[START OF Supplied data]

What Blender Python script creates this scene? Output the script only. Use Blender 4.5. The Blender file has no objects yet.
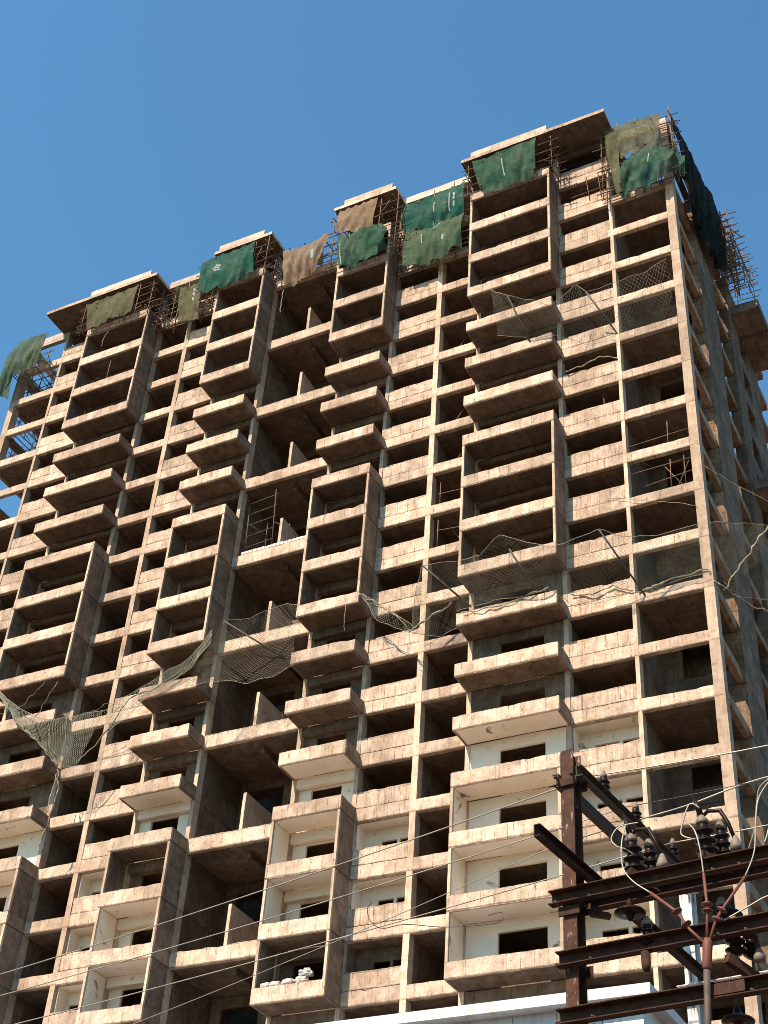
import bpy, math, random
from mathutils import Vector, noise
R_ = math.radians
random.seed(7)
S = bpy.context.scene
COL = S.collection

# ------------------------------------------------------------------ camera
G0 = 70.25                                  # height of the reference floor above the ground
cam = bpy.data.cameras.new('camera'); cam_o = bpy.data.objects.new('camera', cam); COL.objects.link(cam_o)
cam.sensor_fit = 'VERTICAL'; cam.sensor_height = 36.0; cam.lens = 1459.66/1024*36
cam.clip_start = 0.1; cam.clip_end = 6000
yaw, pitch, roll = R_(-29.422), R_(39.142), R_(4.392)
fw = Vector((math.sin(yaw)*math.cos(pitch), math.cos(yaw)*math.cos(pitch), math.sin(pitch)))
rt = Vector((math.cos(yaw), -math.sin(yaw), 0)); up = rt.cross(fw)
r2 = rt*math.cos(roll)+up*math.sin(roll); u2 = up*math.cos(roll)-rt*math.sin(roll)
from mathutils import Matrix
m3 = Matrix((r2, u2, -fw)).transposed()
cam_o.matrix_world = Matrix.Translation((13.624, -55.32, G0-68.55)) @ m3.to_4x4()
S.camera = cam_o

# ------------------------------------------------------------------ light
SUN_EL, SUN_AZ = R_(44), R_(15)             # azimuth measured from the facade's normal towards -X
sd = Vector((-math.sin(SUN_AZ)*math.cos(SUN_EL), -math.cos(SUN_AZ)*math.cos(SUN_EL), math.sin(SUN_EL)))
W = bpy.data.worlds.new('World'); S.world = W; W.use_nodes = True
wn = W.node_tree.nodes; wl = W.node_tree.links
bg = wn['Background']
sky = wn.new('ShaderNodeTexSky'); sky.sky_type = 'NISHITA'; sky.sun_disc = False
sky.sun_elevation = SUN_EL; sky.sun_rotation = math.atan2(sd.x, sd.y)
sky.altitude = 300; sky.air_density = 1.7; sky.dust_density = 1.0; sky.ozone_density = 3.5
tint = wn.new('ShaderNodeMix'); tint.data_type = 'RGBA'; tint.blend_type = 'MULTIPLY'; tint.inputs[0].default_value = 1
tint.inputs[7].default_value = (.74, 1.20, 1.38, 1); wl.new(sky.outputs['Color'], tint.inputs[6])
wl.new(tint.outputs[2], bg.inputs['Color']); bg.inputs['Strength'].default_value = 0.080
sl = bpy.data.lights.new('sun', 'SUN'); sl.energy = 5.0; sl.angle = R_(0.5); sl.color = (1.0, 0.81, 0.62)
so = bpy.data.objects.new('sun', sl); COL.objects.link(so); so.location = (0, 0, 150)
so.rotation_euler = sd.to_track_quat('Z', 'Y').to_euler()
S.cycles.filter_width = 0.9
S.view_settings.view_transform = 'Standard'; S.view_settings.look = 'None'
S.view_settings.exposure = 0.76; S.view_settings.gamma = 1.0; S.view_settings.use_curve_mapping = False

# ------------------------------------------------------------------ materials
def newmat(name):
    m = bpy.data.materials.new(name); m.use_nodes = True
    nt = m.node_tree; b = nt.nodes['Principled BSDF']
    return m, nt, b
def N(nt, t, **kw):
    n = nt.nodes.new(t)
    for k, v in kw.items(): setattr(n, k, v)
    return n
def math_(nt, op, a, b=None, c=None):
    n = N(nt, 'ShaderNodeMath', operation=op)
    for i, x in enumerate((a, b, c)):
        if x is None: continue
        if isinstance(x, (int, float)): n.inputs[i].default_value = x
        else: nt.links.new(x, n.inputs[i])
    return n.outputs[0]
def mixc(nt, fac, a, b, mode='MIX'):
    n = N(nt, 'ShaderNodeMix', data_type='RGBA', blend_type=mode)
    for i, x in ((0, fac), (6, a), (7, b)):
        if isinstance(x, (int, float)): n.inputs[i].default_value = x
        elif isinstance(x, tuple): n.inputs[i].default_value = (*x, 1)
        else: nt.links.new(x, n.inputs[i])
    return n.outputs[2]
def ramp(nt, x, lo, hi):
    n = N(nt, 'ShaderNodeMapRange'); n.clamp = True
    nt.links.new(x, n.inputs[0]); n.inputs[1].default_value = lo; n.inputs[2].default_value = hi
    return n.outputs[0]
def noise_(nt, vec, scale, detail=4, rough=.6, dist=0):
    n = N(nt, 'ShaderNodeTexNoise'); n.inputs['Scale'].default_value = scale
    n.inputs['Detail'].default_value = detail; n.inputs['Roughness'].default_value = rough
    n.inputs['Distortion'].default_value = dist
    nt.links.new(vec, n.inputs['Vector']); return n.outputs['Fac']
def comb(nt, x, y, z=0.0):
    n = N(nt, 'ShaderNodeCombineXYZ')
    for i, q in enumerate((x, y, z)):
        if isinstance(q, (int, float)): n.inputs[i].default_value = q
        else: nt.links.new(q, n.inputs[i])
    return n.outputs[0]

def concrete(name, ca, cb, stain, pw=.62, ph=.75, joint=.55, holes=.7, streak=.6, crack=.5, rough=.9):
    """board-marked raw concrete: pour joints, tie holes, blotches, run-off streaks"""
    m, nt, bs = newmat(name)
    geo = N(nt, 'ShaderNodeNewGeometry'); pos = geo.outputs['Position']
    sp = N(nt, 'ShaderNodeSeparateXYZ'); nt.links.new(pos, sp.inputs[0])
    sn = N(nt, 'ShaderNodeSeparateXYZ'); nt.links.new(geo.outputs['True Normal'], sn.inputs[0])
    ax, ay, az = (math_(nt, 'ABSOLUTE', sn.outputs[i]) for i in range(3))
    useY = math_(nt, 'GREATER_THAN', ax, math_(nt, 'MAXIMUM', ay, az))
    hor = math_(nt, 'GREATER_THAN', az, .7)
    u = mixf(nt, useY, sp.outputs[0], sp.outputs[1])
    zz = math_(nt, 'SUBTRACT', sp.outputs[2], G0 % ph)
    v = mixf(nt, hor, zz, sp.outputs[1])
    uv = comb(nt, u, v)
    br = N(nt, 'ShaderNodeTexBrick'); br.offset = 0.0
    nt.links.new(uv, br.inputs['Vector'])
    br.inputs['Scale'].default_value = 1; br.inputs['Brick Width'].default_value = pw
    br.inputs['Row Height'].default_value = ph; br.inputs['Mortar Size'].default_value = .015
    br.inputs['Mortar Smooth'].default_value = .3
    br.inputs['Color1'].default_value = (.80, .80, .80, 1); br.inputs['Color2'].default_value = (1.12, 1.12, 1.12, 1)
    br.inputs['Mortar'].default_value = (1, 1, 1, 1); br.inputs['Bias'].default_value = .1
    big = noise_(nt, pos, .45, 3, .5); mid = noise_(nt, pos, 2.2, 8, .65, .4); fine = noise_(nt, pos, 16, 5, .7)
    base = mixc(nt, ramp(nt, mid, .38, .62), ca, cb)
    base = mixc(nt, .9, base, br.outputs['Color'], 'MULTIPLY')
    base = mixc(nt, math_(nt, 'MULTIPLY', ramp(nt, big, .48, .70), .55), base, stain)
    sv = comb(nt, math_(nt, 'MULTIPLY', u, 6.5), math_(nt, 'MULTIPLY', v, .8), 3.7)
    st = noise_(nt, sv, 1.0, 6, .7)
    base = mixc(nt, math_(nt, 'MULTIPLY', ramp(nt, st, .56, .74), streak), base, tuple(c*.45 for c in stain))
    oi = N(nt, 'ShaderNodeObjectInfo')
    base = mixc(nt, 1.0, base, mixc(nt, oi.outputs['Random'], (.80, .78, .77), (1.13, 1.12, 1.10)), 'MULTIPLY')
    zf = math_(nt, 'MULTIPLY', math_(nt, 'FRACT', math_(nt, 'ADD', math_(nt, 'DIVIDE', math_(nt, 'SUBTRACT', sp.outputs[2], G0), 3.0), 40.0)), 3.0)
    vert = math_(nt, 'LESS_THAN', az, .5)
    dn = noise_(nt, comb(nt, math_(nt, 'MULTIPLY', u, 11.0), math_(nt, 'MULTIPLY', v, .5), 9.1), 1.0, 5, .7)
    reach = math_(nt, 'ADD', .25, math_(nt, 'MULTIPLY', noise_(nt, pos, .9, 2, .5), .9))
    dm = math_(nt, 'MULTIPLY', ramp(nt, dn, .50, .66), math_(nt, 'MULTIPLY', vert, math_(nt, 'GREATER_THAN', zf, reach)))
    base = mixc(nt, math_(nt, 'MULTIPLY', dm, .55*streak), base, tuple(c*.55 for c in stain))
    en = noise_(nt, pos, 5.5, 5, .7)
    em = math_(nt, 'MULTIPLY', math_(nt, 'LESS_THAN', math_(nt, 'ADD', zf, math_(nt, 'MULTIPLY', en, -.16)), -.01), vert)
    base = mixc(nt, math_(nt, 'MULTIPLY', em, .7*streak), base, tuple(c*.35 for c in stain))
    ru = noise_(nt, comb(nt, math_(nt, 'MULTIPLY', u, 1.9), math_(nt, 'MULTIPLY', v, 1.1), 2.2), 1.0, 6, .65)
    base = mixc(nt, math_(nt, 'MULTIPLY', ramp(nt, ru, .56, .70), .45), base, mixc(nt, 1.0, ca, (1.10, .80, .58), 'MULTIPLY'))
    dirt = noise_(nt, pos, 3.6, 9, .75, .8)
    base = mixc(nt, math_(nt, 'MULTIPLY', ramp(nt, dirt, .63, .74), .6*streak), base, tuple(c*.30 for c in stain))
    brk = ramp(nt, noise_(nt, pos, 2.6, 4, .7), .44, .60)
    jf = math_(nt, 'MULTIPLY', math_(nt, 'MULTIPLY', br.outputs['Fac'], brk), joint)
    base = mixc(nt, jf, base, tuple(c*.12 for c in stain))
    vo = N(nt, 'ShaderNodeTexVoronoi', voronoi_dimensions='2D', feature='F1'); vo.inputs['Randomness'].default_value = .35
    vo.inputs['Scale'].default_value = 1
    nt.links.new(comb(nt, math_(nt, 'MULTIPLY', u, 1/pw), math_(nt, 'MULTIPLY', v, 2/ph)), vo.inputs['Vector'])
    hole = math_(nt, 'MULTIPLY', math_(nt, 'LESS_THAN', vo.outputs['Distance'], .05), holes)
    base = mixc(nt, hole, base, tuple(c*.18 for c in stain))
    base = mixc(nt, .25, base, mixc(nt, fine, (.55, .55, .55), (1.4, 1.4, 1.4)), 'MULTIPLY')
    nt.links.new(base, bs.inputs['Base Color']); bs.inputs['Roughness'].default_value = rough
    bs.inputs['Specular IOR Level'].default_value = .2
    bp = N(nt, 'ShaderNodeBump'); bp.inputs['Strength'].default_value = .5; bp.inputs['Distance'].default_value = .03
    nt.links.new(math_(nt, 'SUBTRACT', math_(nt, 'ADD', math_(nt, 'MULTIPLY', fine, .5), mid), math_(nt, 'MULTIPLY', br.outputs['Fac'], .6)), bp.inputs['Height'])
    nt.links.new(bp.outputs[0], bs.inputs['Normal'])
    return m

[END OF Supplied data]

▶ [Task requirements]
Print, exactly as written, the lines above from the first one to the one containing "COL = S.collection". Leave out pictures.

▶ [Written solution]
What Blender Python script creates this scene? Output the script only. Use Blender 4.5. The Blender file has no objects yet.
import bpy, math, random
from mathutils import Vector, noise
R_ = math.radians
random.seed(7)
S = bpy.context.scene
COL = S.collection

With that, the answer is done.